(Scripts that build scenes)

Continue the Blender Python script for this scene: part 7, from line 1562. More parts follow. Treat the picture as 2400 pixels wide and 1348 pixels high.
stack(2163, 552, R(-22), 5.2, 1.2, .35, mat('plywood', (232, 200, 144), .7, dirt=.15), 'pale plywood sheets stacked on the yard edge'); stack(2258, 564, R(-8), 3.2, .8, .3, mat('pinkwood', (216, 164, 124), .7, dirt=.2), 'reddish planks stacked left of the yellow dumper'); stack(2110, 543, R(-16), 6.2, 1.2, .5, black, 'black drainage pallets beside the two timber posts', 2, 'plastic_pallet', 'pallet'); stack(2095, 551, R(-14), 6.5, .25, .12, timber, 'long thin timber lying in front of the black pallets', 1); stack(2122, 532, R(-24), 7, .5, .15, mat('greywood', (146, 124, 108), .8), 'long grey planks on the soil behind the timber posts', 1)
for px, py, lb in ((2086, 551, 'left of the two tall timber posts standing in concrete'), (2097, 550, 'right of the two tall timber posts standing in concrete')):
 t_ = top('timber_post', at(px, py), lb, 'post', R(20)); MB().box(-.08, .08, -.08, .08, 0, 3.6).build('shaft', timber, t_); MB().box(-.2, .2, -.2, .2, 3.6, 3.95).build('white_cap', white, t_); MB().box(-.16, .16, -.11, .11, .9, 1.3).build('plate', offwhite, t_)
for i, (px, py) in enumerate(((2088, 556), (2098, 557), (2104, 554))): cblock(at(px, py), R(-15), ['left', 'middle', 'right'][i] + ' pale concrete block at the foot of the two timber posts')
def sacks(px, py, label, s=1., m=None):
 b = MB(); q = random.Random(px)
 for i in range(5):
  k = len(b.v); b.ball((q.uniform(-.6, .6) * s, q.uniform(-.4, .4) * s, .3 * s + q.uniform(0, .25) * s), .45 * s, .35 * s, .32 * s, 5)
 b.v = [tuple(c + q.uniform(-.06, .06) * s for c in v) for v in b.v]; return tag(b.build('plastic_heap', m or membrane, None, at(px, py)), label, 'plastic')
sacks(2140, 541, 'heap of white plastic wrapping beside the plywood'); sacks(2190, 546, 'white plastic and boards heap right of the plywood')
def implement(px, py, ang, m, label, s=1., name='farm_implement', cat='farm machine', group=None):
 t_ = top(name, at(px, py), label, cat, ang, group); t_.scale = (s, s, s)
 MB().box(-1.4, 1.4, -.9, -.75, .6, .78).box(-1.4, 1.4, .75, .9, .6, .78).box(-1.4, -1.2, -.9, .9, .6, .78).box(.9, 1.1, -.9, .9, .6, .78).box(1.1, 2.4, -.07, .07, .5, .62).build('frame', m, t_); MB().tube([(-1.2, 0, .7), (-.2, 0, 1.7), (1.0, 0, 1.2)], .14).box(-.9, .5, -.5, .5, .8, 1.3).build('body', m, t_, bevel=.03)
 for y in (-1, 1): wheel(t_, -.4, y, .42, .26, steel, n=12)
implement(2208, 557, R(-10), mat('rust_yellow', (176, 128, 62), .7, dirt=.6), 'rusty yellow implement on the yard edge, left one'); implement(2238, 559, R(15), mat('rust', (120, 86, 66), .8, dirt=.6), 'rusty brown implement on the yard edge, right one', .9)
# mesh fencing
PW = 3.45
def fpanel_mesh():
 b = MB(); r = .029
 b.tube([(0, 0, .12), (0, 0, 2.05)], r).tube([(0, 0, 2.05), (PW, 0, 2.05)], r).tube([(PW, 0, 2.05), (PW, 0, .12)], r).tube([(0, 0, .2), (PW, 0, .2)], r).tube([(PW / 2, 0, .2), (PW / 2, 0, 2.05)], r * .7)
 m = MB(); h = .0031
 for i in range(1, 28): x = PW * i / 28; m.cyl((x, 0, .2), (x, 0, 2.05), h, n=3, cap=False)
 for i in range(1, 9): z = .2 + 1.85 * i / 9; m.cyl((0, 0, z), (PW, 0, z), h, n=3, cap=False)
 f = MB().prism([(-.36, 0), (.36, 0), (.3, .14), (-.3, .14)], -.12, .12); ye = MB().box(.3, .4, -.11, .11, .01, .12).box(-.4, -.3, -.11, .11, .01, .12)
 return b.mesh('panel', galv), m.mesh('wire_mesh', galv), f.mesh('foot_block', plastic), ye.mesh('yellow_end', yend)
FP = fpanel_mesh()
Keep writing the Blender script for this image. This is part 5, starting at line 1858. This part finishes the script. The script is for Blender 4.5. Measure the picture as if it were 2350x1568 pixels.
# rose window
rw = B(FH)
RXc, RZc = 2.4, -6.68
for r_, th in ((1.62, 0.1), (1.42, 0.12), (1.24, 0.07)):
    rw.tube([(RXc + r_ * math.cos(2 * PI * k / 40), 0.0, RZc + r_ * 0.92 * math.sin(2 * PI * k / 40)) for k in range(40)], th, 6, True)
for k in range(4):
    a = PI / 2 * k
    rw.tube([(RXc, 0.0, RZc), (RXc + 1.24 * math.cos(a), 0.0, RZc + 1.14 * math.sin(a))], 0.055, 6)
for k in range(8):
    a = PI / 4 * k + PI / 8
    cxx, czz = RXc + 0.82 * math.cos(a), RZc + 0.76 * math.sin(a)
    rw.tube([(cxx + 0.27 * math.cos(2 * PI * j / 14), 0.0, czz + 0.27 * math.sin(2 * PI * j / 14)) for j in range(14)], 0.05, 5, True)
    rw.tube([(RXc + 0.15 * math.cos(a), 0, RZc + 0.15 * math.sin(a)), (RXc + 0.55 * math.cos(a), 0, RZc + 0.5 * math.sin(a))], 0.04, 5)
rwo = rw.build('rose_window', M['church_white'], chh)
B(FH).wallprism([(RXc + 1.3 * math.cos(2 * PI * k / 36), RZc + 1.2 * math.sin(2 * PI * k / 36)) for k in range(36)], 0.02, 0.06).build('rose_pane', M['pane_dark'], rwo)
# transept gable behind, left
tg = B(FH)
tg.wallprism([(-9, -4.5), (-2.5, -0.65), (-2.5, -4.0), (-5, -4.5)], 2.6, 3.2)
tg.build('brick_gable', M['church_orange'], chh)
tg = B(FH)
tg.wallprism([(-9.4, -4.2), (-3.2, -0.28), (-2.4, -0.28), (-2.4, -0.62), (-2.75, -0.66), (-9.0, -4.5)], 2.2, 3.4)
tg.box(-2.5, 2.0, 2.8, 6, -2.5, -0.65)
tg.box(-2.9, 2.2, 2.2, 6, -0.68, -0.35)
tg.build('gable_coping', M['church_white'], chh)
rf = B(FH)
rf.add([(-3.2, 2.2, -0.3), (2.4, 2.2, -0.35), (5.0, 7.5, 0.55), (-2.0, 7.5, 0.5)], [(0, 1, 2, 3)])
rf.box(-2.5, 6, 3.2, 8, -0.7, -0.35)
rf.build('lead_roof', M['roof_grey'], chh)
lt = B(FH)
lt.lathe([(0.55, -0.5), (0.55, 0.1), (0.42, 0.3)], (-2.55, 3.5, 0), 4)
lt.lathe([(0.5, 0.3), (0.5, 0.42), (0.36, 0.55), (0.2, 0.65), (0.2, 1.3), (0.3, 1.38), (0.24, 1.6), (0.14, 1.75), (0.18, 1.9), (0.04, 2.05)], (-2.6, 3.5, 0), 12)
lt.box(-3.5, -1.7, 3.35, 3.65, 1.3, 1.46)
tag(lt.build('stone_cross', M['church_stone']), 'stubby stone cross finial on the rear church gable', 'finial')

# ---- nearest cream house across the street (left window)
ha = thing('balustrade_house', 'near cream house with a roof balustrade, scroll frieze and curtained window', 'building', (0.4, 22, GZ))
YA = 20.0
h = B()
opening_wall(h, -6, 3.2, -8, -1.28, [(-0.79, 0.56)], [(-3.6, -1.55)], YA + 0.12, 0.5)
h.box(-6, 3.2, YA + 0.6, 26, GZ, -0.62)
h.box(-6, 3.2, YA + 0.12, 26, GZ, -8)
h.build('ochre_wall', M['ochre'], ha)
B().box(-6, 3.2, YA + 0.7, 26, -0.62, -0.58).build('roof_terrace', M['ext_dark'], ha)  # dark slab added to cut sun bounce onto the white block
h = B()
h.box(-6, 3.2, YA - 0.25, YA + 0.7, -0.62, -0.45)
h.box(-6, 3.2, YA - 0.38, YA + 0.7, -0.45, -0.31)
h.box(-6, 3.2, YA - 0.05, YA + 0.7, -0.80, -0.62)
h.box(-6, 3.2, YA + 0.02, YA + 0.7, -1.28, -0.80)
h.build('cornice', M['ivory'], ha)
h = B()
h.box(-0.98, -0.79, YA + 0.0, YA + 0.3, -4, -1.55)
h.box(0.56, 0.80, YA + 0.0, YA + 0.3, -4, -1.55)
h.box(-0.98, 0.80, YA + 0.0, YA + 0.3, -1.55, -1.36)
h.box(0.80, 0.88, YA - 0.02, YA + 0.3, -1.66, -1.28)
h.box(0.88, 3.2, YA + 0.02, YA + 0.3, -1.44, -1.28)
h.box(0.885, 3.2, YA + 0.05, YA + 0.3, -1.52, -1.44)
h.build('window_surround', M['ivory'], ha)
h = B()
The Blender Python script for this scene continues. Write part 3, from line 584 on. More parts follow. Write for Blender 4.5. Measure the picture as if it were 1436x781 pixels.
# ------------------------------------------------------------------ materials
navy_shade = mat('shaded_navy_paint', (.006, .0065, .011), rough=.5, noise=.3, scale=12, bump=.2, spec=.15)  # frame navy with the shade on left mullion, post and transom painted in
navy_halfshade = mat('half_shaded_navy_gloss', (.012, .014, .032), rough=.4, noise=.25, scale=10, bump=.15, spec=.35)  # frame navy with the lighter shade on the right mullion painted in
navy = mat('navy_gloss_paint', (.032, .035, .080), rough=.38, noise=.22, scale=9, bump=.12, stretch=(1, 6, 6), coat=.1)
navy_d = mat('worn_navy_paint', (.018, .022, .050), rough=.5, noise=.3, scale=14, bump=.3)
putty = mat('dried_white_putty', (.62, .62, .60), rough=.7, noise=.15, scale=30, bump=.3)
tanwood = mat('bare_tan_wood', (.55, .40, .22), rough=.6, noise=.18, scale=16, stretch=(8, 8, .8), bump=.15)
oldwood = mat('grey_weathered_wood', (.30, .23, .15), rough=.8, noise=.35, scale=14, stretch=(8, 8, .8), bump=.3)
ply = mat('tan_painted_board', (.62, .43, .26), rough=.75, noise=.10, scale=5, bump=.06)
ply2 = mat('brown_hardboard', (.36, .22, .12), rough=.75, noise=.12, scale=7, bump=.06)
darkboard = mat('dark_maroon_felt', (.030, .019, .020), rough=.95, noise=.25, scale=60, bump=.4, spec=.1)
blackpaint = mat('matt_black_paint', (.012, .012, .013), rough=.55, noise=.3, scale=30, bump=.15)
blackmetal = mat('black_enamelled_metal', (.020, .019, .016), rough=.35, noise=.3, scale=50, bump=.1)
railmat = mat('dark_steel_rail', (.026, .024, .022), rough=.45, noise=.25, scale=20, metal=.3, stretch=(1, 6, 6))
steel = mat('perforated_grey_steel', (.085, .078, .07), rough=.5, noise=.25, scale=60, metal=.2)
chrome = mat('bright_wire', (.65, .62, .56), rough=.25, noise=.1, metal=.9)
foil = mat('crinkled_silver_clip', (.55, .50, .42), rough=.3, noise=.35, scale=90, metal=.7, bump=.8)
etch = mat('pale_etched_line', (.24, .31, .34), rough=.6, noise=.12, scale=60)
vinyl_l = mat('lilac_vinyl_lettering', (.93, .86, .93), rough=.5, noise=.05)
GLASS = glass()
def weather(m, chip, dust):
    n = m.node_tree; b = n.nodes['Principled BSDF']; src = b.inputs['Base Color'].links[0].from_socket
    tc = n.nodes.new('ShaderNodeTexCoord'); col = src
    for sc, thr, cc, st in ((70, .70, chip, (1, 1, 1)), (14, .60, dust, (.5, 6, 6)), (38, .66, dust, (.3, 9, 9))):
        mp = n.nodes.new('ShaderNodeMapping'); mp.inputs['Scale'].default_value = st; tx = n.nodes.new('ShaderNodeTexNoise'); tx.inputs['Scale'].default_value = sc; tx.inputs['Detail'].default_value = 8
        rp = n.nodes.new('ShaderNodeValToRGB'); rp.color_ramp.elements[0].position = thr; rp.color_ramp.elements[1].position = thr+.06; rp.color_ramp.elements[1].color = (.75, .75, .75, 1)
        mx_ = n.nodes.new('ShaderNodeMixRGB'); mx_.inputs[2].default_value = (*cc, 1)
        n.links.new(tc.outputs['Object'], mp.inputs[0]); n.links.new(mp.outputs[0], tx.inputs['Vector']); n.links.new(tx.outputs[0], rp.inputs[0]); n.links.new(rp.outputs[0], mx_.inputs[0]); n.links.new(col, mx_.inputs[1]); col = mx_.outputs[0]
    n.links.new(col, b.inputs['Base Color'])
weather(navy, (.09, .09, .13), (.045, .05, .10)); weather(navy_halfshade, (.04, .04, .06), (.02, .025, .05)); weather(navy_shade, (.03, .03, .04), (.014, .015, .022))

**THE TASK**
Work through the listing above and report how many lines include the string "parts", with no other text.

**FINAL ANSWER**
2